Rally wheels look really strange paired with whitewalls, especially on that Nova.
That detail shot of the retouched front wheel makes me dizzy, my brain knows the wheel can’t be sitting that way but my eyes say it is,
Looking at the brochure in more detail, I think the Corvair was also locally screwed together. The sedan in the brochure has Swiss plates (Canton of Vaud) and the GM Montage Suisse badge, just like the Chevelle and the Camaro.
The Impala’s “Swiss plates” are clearly just as badly photoshopped as the wheels, and it doesn’t have the Montage Suisse thing. Same for the Corvette and the Camaro SS, for instance — those are not locally assembled. Some Corvettes were apparently put together in Biel, once upon a time, but probably not by 1967.
More info on Swiss-made Corvairs: http://www.corvairkid.com/chvairs-2.htm
After Nader’s book in ’65, there were myriad law suits against GM, but the most bizarrely ill-conceived came in salty Michigan in late ’68 over these so-called “Swiss Corvairs”.
Suing for nervous shock and general humiliation, the buyers had supposedly been “misled” into expecting their Chevs to remain sweet and more-ish like the most famous Swiss product, but several winters had ofcourse reduced their cars to a resemblance of the next most-famous product of that land, the eponymous cheese.
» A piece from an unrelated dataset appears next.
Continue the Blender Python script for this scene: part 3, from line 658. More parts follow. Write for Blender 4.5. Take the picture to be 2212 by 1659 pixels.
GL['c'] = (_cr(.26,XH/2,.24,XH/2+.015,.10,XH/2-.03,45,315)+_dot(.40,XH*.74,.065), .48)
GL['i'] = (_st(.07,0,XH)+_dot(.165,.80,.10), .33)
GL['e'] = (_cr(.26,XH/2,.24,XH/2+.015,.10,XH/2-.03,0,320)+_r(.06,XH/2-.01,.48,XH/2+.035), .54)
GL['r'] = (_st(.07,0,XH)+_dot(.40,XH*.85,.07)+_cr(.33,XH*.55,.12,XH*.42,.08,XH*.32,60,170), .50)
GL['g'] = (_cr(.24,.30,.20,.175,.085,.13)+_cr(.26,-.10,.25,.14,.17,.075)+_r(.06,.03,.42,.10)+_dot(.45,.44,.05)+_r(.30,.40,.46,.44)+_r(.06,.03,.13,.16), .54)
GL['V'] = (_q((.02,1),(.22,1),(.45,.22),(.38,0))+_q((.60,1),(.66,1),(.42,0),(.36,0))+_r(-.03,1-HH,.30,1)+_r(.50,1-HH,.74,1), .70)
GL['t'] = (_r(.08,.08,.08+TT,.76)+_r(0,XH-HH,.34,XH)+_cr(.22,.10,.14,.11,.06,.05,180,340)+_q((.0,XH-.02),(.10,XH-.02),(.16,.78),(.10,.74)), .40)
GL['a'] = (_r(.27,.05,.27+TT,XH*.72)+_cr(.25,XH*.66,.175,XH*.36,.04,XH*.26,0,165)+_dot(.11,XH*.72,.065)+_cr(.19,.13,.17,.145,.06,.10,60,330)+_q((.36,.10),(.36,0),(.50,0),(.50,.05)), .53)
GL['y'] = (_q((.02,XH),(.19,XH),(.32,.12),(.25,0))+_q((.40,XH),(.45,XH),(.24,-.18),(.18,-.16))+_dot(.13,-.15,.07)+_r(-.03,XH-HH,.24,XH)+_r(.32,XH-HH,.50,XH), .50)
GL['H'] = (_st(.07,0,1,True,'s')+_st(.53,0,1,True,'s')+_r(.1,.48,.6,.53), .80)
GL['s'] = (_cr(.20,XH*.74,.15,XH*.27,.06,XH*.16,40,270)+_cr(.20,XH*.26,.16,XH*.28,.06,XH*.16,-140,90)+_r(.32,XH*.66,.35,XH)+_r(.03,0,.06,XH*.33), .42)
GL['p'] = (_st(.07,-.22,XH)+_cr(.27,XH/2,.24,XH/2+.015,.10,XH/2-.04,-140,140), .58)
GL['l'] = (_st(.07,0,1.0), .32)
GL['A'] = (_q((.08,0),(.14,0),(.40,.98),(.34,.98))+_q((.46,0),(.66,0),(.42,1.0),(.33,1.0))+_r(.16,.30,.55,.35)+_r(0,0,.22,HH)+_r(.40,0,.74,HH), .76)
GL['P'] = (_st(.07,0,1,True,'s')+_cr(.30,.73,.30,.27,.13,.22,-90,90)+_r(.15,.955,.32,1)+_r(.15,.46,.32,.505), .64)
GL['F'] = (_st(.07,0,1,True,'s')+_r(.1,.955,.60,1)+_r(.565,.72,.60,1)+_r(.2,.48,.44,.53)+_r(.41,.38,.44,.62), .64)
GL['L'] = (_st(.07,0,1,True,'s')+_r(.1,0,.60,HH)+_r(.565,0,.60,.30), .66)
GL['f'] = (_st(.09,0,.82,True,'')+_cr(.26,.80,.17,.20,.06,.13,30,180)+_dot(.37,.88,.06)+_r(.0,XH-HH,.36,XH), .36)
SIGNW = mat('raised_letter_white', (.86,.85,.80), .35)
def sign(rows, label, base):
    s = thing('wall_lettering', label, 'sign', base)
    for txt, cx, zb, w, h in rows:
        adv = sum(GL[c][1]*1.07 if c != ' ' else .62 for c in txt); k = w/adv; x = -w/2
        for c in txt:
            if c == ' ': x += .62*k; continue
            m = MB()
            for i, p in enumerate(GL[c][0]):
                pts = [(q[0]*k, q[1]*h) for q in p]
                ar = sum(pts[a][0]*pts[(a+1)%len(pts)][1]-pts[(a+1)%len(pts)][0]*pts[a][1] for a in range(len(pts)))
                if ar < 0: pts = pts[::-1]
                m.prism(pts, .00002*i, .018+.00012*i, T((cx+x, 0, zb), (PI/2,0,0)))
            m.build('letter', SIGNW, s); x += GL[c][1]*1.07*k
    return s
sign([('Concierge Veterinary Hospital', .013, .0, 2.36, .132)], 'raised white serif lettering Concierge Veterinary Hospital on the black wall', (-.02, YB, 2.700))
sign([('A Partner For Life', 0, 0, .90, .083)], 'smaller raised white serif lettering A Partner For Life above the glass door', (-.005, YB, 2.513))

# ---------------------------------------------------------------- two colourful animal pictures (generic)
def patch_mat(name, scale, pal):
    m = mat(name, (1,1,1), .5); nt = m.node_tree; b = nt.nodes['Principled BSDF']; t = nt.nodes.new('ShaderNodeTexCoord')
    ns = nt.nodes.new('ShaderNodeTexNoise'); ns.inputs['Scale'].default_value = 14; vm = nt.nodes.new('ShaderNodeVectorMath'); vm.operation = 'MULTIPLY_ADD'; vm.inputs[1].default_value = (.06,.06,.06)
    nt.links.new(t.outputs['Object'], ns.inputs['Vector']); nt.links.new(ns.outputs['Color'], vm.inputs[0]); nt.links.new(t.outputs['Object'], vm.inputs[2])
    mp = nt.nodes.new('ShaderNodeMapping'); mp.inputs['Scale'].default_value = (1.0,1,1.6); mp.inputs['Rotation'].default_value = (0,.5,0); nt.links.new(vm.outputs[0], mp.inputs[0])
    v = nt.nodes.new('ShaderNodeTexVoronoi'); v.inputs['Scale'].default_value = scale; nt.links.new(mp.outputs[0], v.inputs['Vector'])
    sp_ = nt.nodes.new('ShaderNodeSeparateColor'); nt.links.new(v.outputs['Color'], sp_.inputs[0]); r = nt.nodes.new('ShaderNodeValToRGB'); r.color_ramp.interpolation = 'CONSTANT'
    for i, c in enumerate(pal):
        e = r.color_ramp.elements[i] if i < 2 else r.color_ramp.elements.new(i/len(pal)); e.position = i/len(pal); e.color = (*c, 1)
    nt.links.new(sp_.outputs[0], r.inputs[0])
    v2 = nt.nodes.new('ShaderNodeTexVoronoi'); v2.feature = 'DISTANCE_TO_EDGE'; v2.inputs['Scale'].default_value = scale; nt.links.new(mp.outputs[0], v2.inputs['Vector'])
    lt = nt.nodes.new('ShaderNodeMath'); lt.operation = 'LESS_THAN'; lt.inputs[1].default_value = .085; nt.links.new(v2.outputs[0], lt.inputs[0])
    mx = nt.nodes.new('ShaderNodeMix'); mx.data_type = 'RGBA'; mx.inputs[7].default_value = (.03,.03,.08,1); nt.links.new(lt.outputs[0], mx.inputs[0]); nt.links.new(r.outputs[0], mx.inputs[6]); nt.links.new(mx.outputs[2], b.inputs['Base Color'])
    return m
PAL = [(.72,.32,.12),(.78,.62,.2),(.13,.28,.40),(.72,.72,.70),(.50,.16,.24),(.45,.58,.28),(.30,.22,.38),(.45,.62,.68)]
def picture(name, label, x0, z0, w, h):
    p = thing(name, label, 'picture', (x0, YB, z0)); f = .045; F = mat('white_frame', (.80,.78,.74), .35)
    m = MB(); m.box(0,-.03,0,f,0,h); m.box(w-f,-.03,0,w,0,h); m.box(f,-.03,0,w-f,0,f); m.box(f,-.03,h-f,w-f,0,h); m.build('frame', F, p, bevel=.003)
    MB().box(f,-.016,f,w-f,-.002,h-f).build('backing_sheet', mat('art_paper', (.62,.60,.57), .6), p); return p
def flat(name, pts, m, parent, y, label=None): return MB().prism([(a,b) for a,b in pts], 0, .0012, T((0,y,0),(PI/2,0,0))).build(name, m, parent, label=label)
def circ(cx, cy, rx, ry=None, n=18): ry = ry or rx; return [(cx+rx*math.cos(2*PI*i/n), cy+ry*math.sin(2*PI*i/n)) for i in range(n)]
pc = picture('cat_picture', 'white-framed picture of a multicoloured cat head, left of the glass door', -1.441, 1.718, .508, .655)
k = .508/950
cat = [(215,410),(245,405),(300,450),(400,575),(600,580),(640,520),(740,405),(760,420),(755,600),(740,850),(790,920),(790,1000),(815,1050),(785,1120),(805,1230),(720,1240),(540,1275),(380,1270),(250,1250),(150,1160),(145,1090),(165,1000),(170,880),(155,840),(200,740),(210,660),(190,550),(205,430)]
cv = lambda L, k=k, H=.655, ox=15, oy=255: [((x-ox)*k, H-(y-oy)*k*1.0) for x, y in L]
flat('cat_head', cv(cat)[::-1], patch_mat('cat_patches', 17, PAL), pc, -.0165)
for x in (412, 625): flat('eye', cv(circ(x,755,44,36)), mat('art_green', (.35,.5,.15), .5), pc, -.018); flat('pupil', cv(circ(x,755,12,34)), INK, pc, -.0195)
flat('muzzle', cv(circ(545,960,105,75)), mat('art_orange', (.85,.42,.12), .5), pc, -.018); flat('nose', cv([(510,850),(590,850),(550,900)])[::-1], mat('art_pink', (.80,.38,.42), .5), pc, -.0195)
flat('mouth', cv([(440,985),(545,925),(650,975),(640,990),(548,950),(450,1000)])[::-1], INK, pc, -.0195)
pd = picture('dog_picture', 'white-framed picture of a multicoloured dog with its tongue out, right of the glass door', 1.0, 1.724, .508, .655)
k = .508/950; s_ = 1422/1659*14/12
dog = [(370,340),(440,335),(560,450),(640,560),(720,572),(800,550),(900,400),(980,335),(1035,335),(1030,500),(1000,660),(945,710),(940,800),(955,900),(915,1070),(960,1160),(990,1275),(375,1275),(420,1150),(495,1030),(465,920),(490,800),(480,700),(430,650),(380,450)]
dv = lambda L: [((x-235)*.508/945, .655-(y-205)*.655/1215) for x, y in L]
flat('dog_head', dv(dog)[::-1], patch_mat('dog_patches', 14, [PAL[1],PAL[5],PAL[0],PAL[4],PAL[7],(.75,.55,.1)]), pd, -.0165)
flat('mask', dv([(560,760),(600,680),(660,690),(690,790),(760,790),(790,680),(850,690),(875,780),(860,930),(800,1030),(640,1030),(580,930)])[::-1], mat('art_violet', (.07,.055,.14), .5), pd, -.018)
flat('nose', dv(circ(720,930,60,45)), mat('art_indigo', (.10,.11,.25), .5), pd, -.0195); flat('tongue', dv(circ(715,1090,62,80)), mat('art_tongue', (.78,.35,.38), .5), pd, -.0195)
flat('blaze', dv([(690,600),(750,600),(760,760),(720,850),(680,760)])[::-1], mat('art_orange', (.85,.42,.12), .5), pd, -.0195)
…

The judge threw the case out, and the attorney into rehab.
(See Spong v. General Motors, 682 NW 2d 74 Mich. Crt App, 1969)
Yes, some Corvairs were locally assembled (CKD) and others were imported complete (SUP). The brochure states which models were which, and the article you linked confirms that.
I have a friend who back in the 80’s owned a 1967 Chevy Nova station wagon. The car had the 230 6 cylinder, Powerglide automatic, power steering and was well optioned for the time even having a power operated tailgate window. The car also had front disc brakes and Rally wheels. The brake calipers were the 4 piston Delco-Moraine type used on period GM cars, and since the 1967 and older Chevy II/Nova used a unique steering knuckle I doubt the brakes came off any other car. Could disc brakes have been a ’67 only option on the second generation Chevy II/Nova?
I just found a detailed option list for the ’67 Chevy II. Disc brakes were available. And all of 565 of them came with discs, so your friend’s wagon was definitely out of the ordinary.
Thanks for the information, I suspected at the time it was a rare car. I believe the car was eventually restored by a Nova enthusiast.
That’s very interesting. I bet they had no more than one assembly line – which suggests that these cars were so similar in construction that they could be built on the same line. One sausage, three sizes.
I can’t tell if that’s a wraparound backlite on the Nova, or just a lighting effect. Any ideas?
My idea is for you to look at the other side C pillar, through the inside of the car, which clearly has no wrap-around window. 🙂
They added a bit of trim to the Swiss assembled Nova’s C pillar. Putting in a wrap around window would have been impossible, as these cars were assembled from kits with the body panels sent from the US factories. Changing that roof panel significantly would have been very expensive.
Until I enlarged and zoomed in, I thought the Impala body was sitting on a ’66 Toronado chassis!
I’ve been involved in print production for over 35 years. Regarding the Swiss reputation for precision, I’m amazed that this gaffe was not caught in proof reading.